‘Os pombos’ e ‘Loba’ estão no catálogo White Ravens 2024

16/10/2024

Entre os três livros brasileiros selecionados para a edição 2024 do prestigiado catálogo White Ravens, dois são de selos da Companhia das Letras. Estamos falando de Os pombos (Companhia das Letrinhas, 2023), de Blandina Franco e José Carlos Lollo, e Loba (Pequena Zahar, 2023), de Roberta Malta e Paula Schiavon. Duas obras que abordam temáticas bem distintas - nosso olhar para a invisibilização da pobreza e novas perspesctivas sobre o feminino, respectivamente - mas que compartilham a construção de narrativas tocantes e sensíveis, em que texto e imagem, juntos, conferem novas camadas de sentido à experiência do leitor. A edição de 2024 do catálogo White Raves reúne 216 obras, publicadas em 44 línguas em 62 países.  

Ilustração de Loba'

Em 'Loba' (Pequena Zahar, 2023), a floresta ganha um novo significado, representando a liberdade não o medo

Em Os pombos, a narrativa se constrói a partir de uma metáfora certeira: pessoas em situação de vulnerabilidade são retratadas com grandes cabeças de pombos. O leitor é confrontado com seu próprio olhar sobre a pobreza, já que assim como esses animais, as pessoas que ocupam as ruas são marginalizadas, depreciadas, consideradas sujas e inconvenientes. Ninguém quer os pombos por perto - ainda assim, eles estão por toda parte. As elaboradas ilustrações em aquarela e pena trazem certa poesia à dureza da reflexão que o livro desperta. A inspiração para o projeto surgiu do encontro entre os autores e o Padre Júlio Lancellotti, que se dedica ao auxílio de pessoas em situação de vulnerabilidade na paróquia São Miguel, em São Paulo, capital. 

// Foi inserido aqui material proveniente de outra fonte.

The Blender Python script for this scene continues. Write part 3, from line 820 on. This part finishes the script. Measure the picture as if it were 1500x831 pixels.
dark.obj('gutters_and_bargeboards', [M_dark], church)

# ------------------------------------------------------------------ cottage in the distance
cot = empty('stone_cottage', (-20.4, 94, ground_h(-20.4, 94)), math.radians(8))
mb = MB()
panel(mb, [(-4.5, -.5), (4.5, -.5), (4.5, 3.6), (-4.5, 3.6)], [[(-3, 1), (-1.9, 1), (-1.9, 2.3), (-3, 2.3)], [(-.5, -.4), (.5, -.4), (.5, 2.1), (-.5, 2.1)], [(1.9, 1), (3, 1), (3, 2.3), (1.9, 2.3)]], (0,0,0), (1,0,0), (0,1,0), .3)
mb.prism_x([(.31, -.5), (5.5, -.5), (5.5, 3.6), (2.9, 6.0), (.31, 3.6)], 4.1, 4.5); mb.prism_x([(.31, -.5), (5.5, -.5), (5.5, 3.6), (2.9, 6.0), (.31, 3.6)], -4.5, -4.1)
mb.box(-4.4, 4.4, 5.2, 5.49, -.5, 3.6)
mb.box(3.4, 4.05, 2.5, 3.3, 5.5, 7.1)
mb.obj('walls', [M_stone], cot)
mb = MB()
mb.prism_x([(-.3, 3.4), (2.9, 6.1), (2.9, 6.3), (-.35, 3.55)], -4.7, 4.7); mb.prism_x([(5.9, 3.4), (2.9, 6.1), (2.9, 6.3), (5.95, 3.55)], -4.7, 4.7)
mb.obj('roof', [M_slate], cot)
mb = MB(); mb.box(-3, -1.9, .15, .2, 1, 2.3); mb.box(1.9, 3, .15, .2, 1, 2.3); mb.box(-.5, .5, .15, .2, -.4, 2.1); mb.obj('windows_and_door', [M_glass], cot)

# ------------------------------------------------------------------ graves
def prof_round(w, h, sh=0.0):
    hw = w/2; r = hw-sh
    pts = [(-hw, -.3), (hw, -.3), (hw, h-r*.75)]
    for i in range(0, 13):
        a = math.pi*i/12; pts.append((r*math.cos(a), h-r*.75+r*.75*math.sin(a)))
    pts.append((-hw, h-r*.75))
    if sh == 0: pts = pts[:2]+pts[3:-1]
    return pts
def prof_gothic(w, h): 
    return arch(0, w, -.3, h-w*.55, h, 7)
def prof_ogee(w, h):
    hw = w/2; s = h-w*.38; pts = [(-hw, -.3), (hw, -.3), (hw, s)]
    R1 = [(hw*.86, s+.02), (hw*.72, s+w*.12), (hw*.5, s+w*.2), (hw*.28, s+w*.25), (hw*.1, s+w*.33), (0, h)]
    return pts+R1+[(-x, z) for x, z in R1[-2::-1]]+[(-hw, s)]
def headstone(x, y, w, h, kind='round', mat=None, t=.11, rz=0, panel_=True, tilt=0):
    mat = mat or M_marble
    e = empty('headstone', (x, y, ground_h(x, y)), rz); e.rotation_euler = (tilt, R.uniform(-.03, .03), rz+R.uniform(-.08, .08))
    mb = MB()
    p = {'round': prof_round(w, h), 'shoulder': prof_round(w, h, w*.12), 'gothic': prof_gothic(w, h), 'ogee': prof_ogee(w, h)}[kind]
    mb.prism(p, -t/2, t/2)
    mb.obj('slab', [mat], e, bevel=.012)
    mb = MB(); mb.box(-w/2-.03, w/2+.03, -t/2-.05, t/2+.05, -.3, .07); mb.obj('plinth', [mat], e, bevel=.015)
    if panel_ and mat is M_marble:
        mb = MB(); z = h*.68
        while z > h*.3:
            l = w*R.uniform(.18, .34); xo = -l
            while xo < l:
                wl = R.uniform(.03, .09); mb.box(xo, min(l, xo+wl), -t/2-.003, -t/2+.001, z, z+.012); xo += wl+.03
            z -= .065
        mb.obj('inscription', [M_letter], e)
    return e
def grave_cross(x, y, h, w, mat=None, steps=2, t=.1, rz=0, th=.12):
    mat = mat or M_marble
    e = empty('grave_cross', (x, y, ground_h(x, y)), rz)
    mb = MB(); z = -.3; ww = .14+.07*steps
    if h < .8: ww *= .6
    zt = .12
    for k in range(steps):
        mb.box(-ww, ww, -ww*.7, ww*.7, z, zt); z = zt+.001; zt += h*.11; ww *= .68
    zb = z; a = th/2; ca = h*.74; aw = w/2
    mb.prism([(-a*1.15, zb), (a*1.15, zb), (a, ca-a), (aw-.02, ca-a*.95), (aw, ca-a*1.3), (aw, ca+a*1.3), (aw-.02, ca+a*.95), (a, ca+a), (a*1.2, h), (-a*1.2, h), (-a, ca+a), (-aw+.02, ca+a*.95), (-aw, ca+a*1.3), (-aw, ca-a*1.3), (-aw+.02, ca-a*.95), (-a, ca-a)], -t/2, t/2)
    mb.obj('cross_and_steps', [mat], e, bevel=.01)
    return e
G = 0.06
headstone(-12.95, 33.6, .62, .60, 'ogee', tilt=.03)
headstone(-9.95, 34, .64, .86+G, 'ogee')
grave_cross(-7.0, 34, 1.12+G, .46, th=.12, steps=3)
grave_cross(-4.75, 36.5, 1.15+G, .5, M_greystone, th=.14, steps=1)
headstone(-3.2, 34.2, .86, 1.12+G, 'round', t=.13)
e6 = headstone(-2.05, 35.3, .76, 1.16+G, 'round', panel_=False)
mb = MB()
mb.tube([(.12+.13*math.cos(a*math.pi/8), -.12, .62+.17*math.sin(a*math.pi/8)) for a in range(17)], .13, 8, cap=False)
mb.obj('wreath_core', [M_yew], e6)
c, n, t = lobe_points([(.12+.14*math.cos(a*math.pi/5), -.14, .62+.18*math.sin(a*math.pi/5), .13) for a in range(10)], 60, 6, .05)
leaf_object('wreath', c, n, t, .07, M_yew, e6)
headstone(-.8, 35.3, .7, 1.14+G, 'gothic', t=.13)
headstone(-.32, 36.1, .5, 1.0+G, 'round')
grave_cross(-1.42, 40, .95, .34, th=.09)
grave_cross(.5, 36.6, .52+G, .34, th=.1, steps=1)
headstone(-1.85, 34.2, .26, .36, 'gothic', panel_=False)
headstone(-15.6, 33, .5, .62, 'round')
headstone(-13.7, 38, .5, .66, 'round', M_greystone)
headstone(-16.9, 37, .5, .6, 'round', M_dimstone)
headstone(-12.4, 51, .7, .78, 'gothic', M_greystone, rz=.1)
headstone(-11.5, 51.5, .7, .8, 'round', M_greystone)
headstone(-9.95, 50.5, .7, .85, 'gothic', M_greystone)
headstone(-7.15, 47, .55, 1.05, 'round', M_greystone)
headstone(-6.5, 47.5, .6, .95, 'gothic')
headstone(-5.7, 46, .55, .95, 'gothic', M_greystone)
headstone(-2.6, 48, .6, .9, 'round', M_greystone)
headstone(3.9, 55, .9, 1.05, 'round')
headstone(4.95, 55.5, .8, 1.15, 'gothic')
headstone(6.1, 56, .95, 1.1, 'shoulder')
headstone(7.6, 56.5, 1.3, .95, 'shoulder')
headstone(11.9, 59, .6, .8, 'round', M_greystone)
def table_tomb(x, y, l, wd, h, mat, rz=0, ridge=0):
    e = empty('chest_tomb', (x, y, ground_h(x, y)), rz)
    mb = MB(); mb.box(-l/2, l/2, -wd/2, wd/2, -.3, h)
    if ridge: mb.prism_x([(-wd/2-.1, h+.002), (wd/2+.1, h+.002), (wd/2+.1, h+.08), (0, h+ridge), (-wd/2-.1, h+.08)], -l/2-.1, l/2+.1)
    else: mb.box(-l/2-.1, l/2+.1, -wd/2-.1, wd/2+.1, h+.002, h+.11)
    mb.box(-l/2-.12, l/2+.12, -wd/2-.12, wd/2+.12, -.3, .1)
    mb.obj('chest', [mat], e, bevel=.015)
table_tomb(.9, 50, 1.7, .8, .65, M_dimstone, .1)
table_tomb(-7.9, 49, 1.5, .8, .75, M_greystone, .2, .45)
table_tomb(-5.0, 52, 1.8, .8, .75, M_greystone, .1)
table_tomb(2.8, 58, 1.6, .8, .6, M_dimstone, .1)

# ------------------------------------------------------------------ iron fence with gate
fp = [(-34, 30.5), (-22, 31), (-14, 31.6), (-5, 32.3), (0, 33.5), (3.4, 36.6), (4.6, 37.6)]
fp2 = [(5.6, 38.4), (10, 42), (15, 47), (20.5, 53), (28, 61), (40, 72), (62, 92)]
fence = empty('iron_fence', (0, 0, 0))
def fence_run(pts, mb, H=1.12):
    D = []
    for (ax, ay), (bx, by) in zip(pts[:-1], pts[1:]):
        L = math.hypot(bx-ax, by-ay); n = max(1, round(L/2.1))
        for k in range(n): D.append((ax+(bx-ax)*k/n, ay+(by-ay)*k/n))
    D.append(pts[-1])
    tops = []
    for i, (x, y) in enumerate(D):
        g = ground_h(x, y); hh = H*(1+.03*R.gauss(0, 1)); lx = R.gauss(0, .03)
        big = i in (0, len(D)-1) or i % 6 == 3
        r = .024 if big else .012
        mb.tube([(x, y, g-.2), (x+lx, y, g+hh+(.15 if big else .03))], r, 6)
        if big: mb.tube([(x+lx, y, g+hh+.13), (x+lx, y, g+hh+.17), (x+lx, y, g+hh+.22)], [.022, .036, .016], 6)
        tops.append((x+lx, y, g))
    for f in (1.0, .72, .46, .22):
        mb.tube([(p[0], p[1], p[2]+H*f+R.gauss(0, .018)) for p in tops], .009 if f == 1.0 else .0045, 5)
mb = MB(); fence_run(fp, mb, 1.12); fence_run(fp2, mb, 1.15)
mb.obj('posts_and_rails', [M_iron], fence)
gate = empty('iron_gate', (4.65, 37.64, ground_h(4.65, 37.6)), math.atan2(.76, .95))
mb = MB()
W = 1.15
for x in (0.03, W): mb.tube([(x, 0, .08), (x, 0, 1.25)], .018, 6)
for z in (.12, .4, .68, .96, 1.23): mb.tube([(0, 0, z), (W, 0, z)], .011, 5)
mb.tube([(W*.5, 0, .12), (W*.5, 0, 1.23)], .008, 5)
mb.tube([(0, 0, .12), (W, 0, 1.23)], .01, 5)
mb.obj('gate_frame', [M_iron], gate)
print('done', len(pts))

Loba parte de uma releitura do clássico Chapeuzinho Vermelho para ressignificar o feminino na fusão da menina com sua loba, em uma alegoria do próprio crescimento. A floresta, retratada como local de mistério e perigo nos contos de fadas, sobretudo nas histórias assinadas pelos irmãos Grimm, nesta obra é lugar de liberdade, experiência, pulsão. Já a casa, em vez de oferecer proteção, parece pequena demais para a menina...  No lugar de ser tolida pelo medo e pelos padrões impostos à feminilidade, ela se arrisca e se encontra nela mesma - ou seria a loba que se encontra na mulher? O projeto é fruto de uma rica pesquisa sobre os arquétipos femininos e suas aparições nos contos clássicos e fruto de uma genuína colaboração entre mulheres.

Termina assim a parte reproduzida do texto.